La fotografía, lo he dicho mil pero no logro dejar momento sin aclarar lo que posiblemente dejé inconcluso, siempre me ha parecido una plataforma ilegítima. Quizá no tanto ella, que muestra lo que vemos de una u otra forma, pero sí su completa posibilidad de 1. puesta a punto y 2. selección programada. En parte por eso me quedo con el fotograma en sucesión, el nivel es distinto, porque (primero) no se tiene siempre el conocimiento requerido para su eficiente edición, así que visto de esta forma, no queda otra que dejarlo tal como está a la primera. El autofiltro fotográfico ha venido a tirar esto aún un poco más abajo: ya no solo podemos elegir la que más nos favorezca de n número de fotografías, sino que también podemos disimular uno u otro desperfecto con el filtro adecuado bien aplicado. Filtro es ruido, no olvidemos, y ruido en video es estática, no se valora. Además (segundo) nos proyecta de forma natural sin ataduras, es duro, por eso la gente odia verse en video y, de amarlo, saben la necesidad del maquillaje (photoshop de la vida real) que lo vulgariza un poco más, pero al menos lo hace de forma natural: el maquillaje es un logro en sí mismo, el filtrado fotográfico, un error proyectado a una realidad, con buen término ocular claro, tampoco seamos insensatos.
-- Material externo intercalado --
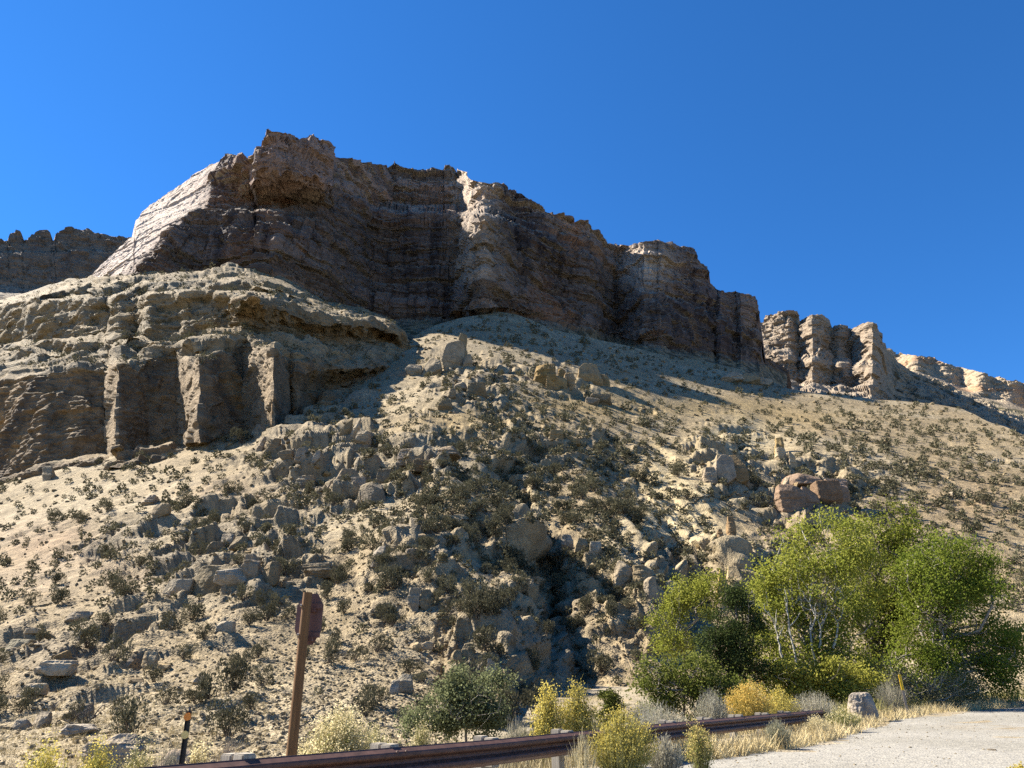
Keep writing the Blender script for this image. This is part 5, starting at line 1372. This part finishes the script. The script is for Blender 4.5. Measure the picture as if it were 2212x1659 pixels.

Pero todo esto no deja de llevarme a la pregunta: ¿por qué amamos la fotografía? en tiempos modernos ya, pareciera, no valemos por lo que tenemos sino por lo que podemos fotografiar. Unos días atrás una contertulia tuitera a la que, por cosas del destino, no sigo mencionó una algo aireada (aunque taimada) queja sobre los que se preocupan más de fotografiar sus vivencias que distrutarlas. Compartí el pensamiento pero, como era previsible, la reacción no fue del todo agradable: la mayoría utiliza la imagen en la consecución del éxito. Visto de otra forma, no es éxito si no se tiene prueba de él. Y la prueba visual es la que menos engaña, al menos a los incautos.

Debemos amar la imagen por el control que sobre ella tenemos, no es absoluto claro, pero si selectivo. Retratamos aquello que consideramos digno de recordar (como nuestro postre, wtf!) pero también aquello a lo que le tenemos cariño. No podemos encasillar a todos en el mismo saco, claro, el padre que fotografía a su hijo de meses posiblemente tiene objetivos diferentes en mente que el adolescente que fotografía su almuerzo; pero en el fondo, el sentimiento es legítimo: conservar lo que pensamos digno de recuerdo. Hablo, quizá, de la fotografía callejera, de la del día a día, la del móvil o la cámara semiprofesional barata. No del arte que se publica en The Big Picture. No soy filósofo ni de lejos, menos psicólogo, pero me gusta observar. Observar y definir, y de eso saco conclusiones. Erradas, quizá, nadie dijo que no podemos fallar. Las plataformas sociales en línea nos han venido a facilitar las cosas: no ocupamos ya indagar en viejos y polvorientos álbumes, basta echar un vistazo a las últimas publicaciones de nuestro amigo/conocido/cercano.

Quizá sea que amamos la imagen porque nos gusta mostrarnos como queremos ser vistos y recordados (esto justifica, además, por qué tanta gente elimina ‘tags’ en Facebook :P). Porque podemos, con relativa facilidad, exaltar lo bello y ocultar lo menos agraciado. Porque tenemos la opción de ser o dejar de ser dependiendo de la situación. La imagen no es como el dibujo, este último un suceso artístico de altos vuelos, pero nos permite mostrar que tenemos algo que decir, aún de forma silenciosa.

Porque, estoy seguro, todos tenemos algo que decir. Y que mejor forma de decirlo que sin palabras.

Aún te guardo mis reservas, imagen, pero ahora también algo de aprecio.